The case was sent to court, where it remained stalled for years until the court ruled that the Tiranely has full claim over the Rachid Church and its land in 2008, according to Al-Ahram portal.

But according to Gabriel the Coptic Orthodox Church had registered their ownership of the church before Tiranely did. Gabriel alleges that Tiranely used force to enter the church in 2008, tearing down part of the church allocated for prayer.

“We filed a report to the minister of justice and to judicial inspection,” Gabriel said, insisting that the owner was charged with possession of weapons and using force to enter the church.

“He is now claiming that the late Pope Shenouda told him he was righteous in his claim over the church;” Gabriel said, “that is not true.”

Tiranely launched a second attempt to bring down the church on Sunday night, only to be met with the opposition of Copts who rallied around the site attempting to stop him.

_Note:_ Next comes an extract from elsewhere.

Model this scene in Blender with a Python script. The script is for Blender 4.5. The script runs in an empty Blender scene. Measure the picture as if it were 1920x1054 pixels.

The demolition process soon ceased following Governor Al-Hamalawi’s decision, and Gabriel believes that the owner won’t be granted an official demolition permit.

“It’s not possible,” he said, adding that even if he were given one, “ we will not be silent; we will further escalate the matter”.

According to Gabriel, legally speaking the individual who bought the church and registered it first is the one with legal claim to it.

According to EIPR’s report, the Roman Orthodox sect practiced prayer in the Rachid Church for decades until the mid 1950s. Afterwards, the sect departed the city of Rachid, closing down the church until Tiranely bought it in 1990.

Nevertheless, following Tiranely’s purchase of the church and land, the Body of Egyptian Endowments put the land under its supervision, on grounds of it being originally an endowment. The church was not used for prayers for years until the Coptic Church assigned a Coptic priest in 2008, four months before Tiranely’s first demolition attempt.